*Instruction:*
Read the lines that follow and pick out every one containing the word "straw".
**** Data lines
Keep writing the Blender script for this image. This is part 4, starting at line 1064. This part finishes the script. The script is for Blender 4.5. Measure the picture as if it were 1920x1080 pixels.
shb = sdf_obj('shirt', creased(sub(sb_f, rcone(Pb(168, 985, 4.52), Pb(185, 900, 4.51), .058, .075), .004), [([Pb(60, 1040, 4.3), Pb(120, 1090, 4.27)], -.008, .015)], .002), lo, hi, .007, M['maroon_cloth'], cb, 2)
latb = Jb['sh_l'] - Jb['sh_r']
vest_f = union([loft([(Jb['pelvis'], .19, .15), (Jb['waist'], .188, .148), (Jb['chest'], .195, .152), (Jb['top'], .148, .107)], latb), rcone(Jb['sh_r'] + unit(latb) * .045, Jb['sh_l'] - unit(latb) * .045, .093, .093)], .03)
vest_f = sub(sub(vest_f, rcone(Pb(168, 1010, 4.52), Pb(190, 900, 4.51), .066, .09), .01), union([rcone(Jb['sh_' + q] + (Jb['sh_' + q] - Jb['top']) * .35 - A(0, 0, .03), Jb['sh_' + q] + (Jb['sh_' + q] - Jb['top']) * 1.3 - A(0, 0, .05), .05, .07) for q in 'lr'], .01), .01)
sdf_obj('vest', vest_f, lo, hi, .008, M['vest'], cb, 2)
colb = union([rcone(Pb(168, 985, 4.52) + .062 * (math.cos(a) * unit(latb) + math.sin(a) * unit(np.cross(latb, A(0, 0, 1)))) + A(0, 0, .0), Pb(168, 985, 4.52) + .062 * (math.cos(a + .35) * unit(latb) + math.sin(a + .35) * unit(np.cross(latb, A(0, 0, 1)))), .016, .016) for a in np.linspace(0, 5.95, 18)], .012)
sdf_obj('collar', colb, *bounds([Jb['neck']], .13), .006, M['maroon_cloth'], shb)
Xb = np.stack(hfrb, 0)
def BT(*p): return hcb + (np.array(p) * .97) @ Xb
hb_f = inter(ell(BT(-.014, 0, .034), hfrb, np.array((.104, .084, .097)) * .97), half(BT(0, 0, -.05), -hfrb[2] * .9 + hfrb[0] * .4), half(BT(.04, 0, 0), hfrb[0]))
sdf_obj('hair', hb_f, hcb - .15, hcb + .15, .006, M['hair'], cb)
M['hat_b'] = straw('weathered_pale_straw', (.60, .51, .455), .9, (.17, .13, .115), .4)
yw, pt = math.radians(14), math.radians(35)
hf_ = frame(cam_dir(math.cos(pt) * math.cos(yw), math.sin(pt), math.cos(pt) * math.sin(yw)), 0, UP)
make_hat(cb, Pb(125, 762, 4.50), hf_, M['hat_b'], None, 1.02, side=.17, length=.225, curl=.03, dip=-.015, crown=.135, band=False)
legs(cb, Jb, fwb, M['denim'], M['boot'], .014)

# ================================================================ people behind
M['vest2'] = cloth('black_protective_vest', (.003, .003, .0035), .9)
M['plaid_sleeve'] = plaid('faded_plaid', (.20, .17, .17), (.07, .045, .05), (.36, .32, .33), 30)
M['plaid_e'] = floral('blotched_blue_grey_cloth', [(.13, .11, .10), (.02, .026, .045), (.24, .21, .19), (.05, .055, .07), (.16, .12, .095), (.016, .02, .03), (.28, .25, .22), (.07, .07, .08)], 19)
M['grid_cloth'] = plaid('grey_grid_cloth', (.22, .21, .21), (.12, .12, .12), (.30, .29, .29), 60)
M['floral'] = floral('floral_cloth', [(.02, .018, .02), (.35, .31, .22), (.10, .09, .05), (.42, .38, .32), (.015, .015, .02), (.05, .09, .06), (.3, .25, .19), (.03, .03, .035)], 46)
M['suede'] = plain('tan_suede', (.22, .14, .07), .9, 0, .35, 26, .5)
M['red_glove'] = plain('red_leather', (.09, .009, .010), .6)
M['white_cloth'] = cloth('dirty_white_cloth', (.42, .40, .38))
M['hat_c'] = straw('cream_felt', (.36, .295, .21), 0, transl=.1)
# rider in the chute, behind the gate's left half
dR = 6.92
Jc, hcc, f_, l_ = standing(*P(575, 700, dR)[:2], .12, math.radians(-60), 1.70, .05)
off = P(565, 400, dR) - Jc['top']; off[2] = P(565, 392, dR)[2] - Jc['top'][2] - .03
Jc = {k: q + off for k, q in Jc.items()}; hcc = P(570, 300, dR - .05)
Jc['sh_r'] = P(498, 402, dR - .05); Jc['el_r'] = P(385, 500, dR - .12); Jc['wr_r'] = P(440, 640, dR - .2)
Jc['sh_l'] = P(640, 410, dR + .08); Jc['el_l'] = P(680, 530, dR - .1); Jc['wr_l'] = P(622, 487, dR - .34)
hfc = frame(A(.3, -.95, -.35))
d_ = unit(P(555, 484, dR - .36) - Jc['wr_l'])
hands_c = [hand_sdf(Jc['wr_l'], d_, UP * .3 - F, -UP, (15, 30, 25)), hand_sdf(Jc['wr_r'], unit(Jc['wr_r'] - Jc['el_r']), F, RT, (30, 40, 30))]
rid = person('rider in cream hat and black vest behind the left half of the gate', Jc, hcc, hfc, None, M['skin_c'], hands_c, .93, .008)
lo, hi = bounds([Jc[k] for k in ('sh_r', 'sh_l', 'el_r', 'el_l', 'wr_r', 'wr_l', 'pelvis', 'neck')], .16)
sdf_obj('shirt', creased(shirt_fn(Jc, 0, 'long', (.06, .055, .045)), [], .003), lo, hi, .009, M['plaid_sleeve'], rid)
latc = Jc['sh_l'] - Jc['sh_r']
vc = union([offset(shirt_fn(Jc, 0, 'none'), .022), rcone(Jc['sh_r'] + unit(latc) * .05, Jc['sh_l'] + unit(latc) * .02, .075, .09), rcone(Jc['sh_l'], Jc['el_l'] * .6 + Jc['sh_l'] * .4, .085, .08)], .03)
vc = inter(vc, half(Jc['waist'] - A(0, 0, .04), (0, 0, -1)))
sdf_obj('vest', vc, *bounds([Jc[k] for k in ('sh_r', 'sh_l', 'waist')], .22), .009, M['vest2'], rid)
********
*Worked answer:*
M['hat_b'] = straw('weathered_pale_straw', (.60, .51, .455), .9, (.17, .13, .115), .4)
M['hat_c'] = straw('cream_felt', (.36, .295, .21), 0, transl=.1)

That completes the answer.